Home > General > Zimbabwe Government tweaking Controversial Indigenisation Law

Zimbabwe Government tweaking Controversial Indigenisation Law

THE government is planning to tone down the controversial equity law which forces foreign companies to cede a majority shareholding to local investors, a cabinet minister said Sunday.

Zimbabwe’s controversial 2007 indigenisation law states that foreign firms must hand a 51 percent shareholding to local partners.

The law spooked investors and was a source of conflict between President Robert Mugabe’s allies, with some maintaining a hard-line stance while others opposed the measures.

Information Minister Jonathan Moyo said it would be adapted for different sectors.

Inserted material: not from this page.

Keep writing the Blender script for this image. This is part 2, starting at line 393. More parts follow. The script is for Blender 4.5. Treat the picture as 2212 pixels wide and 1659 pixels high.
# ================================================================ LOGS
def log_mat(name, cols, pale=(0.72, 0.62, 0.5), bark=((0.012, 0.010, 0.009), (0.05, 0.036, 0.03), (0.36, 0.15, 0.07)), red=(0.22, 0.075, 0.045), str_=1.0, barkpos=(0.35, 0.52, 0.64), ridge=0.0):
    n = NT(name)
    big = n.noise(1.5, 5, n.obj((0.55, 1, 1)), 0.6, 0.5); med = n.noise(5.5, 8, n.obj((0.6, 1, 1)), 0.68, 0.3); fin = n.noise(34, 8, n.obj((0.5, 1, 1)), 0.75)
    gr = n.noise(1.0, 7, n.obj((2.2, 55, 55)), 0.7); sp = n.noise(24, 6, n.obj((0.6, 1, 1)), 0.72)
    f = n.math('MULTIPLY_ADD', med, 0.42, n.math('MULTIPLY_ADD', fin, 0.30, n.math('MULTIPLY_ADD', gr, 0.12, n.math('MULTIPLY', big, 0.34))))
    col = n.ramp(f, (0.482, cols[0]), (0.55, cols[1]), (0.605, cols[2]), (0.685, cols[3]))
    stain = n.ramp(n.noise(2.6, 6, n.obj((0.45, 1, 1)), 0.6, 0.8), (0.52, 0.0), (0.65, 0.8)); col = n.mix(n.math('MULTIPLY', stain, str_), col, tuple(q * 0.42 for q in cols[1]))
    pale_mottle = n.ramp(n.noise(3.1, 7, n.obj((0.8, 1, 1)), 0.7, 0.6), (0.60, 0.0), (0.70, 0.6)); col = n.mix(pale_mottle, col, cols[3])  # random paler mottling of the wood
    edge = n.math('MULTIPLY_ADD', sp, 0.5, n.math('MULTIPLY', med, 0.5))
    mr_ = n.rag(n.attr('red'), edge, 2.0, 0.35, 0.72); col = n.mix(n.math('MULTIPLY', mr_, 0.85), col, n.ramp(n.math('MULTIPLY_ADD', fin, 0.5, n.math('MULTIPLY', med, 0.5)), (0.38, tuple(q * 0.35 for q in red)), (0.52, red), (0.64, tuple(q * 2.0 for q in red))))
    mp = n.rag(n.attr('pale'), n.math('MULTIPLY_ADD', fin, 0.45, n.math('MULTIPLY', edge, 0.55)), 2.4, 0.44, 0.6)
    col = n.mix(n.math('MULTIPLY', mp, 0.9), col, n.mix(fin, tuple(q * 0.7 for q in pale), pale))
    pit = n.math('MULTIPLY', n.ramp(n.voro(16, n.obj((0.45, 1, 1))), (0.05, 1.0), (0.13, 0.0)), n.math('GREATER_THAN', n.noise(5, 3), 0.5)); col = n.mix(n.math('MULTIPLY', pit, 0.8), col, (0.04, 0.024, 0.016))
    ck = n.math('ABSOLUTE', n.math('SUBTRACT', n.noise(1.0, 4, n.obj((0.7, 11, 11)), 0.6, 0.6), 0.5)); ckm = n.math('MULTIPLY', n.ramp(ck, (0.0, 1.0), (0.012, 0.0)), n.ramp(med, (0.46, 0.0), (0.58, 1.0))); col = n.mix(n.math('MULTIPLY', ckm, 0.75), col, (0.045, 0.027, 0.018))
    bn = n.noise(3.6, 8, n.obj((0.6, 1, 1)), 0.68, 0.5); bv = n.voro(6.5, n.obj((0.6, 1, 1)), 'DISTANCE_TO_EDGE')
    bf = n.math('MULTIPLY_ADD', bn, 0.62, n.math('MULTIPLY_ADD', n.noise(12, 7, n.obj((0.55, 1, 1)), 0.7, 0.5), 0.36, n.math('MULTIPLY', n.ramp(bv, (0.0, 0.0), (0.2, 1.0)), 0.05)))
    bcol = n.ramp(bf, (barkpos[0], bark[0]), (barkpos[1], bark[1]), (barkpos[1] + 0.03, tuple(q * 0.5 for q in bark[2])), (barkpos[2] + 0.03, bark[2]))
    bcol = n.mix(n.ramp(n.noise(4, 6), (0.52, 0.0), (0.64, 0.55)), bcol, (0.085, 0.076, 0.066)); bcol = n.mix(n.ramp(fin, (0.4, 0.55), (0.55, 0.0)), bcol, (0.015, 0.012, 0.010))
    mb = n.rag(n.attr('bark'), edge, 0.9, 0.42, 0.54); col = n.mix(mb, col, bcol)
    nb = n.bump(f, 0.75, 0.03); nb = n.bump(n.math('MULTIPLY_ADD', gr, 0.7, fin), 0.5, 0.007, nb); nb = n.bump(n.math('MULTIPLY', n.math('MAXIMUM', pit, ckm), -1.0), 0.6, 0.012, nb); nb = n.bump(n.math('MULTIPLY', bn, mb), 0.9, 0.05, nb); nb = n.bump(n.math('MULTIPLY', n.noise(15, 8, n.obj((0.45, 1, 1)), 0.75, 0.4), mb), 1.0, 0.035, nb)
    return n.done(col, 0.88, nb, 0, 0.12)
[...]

“We are reviewing and tightening the indigenisation and empowerment policy by being pragmatic without being dogmatic about it,” he told the state-owned Sunday Mail.

“(Foreign) investors will be allowed to recover their initial capital investment, an appropriate return on investment and operational costs before the sharing of production outputs or profits,” Moyo said.

Moyo however, insisted that this did not mean government was ditching a policy blamed by critics who say it was hurting prospects of attracting much-needed investment.

“It would be sheer folly for anybody to imagine that we would abandon or ditch a policy or programme that was overwhelmingly endorsed by the electorate in unprecedented numbers as recent as 31 July 2013,” he said.

“We are reviewing and tightening the indigenisation and empowerment policy by being pragmatic without being dogmatic about it. There has been some confusion and misunderstanding over the modalities for achieving (the 51 percent threshold.

“Consequently, we pointed out that, going forward there is a need to review, tighten and strengthen both the law and policy so that among other things, we clarify the fact that the indigenous Zimbabweans cannot be expected or required to buy back their God-given natural or economic resources.”

Under the law, foreign owners of Zimbabwean mines were given an ultimatum to surrender more than 50 percent of their shares and find local partners or risk nationalisation.

Mugabe said the law, which followed controversial land reforms, was meant to reverse imbalances which resulted from colonialism.

But critics including opposition leader Morgan Tsvangirai said it would enrich Mugabe’s allies and scare away foreign investors.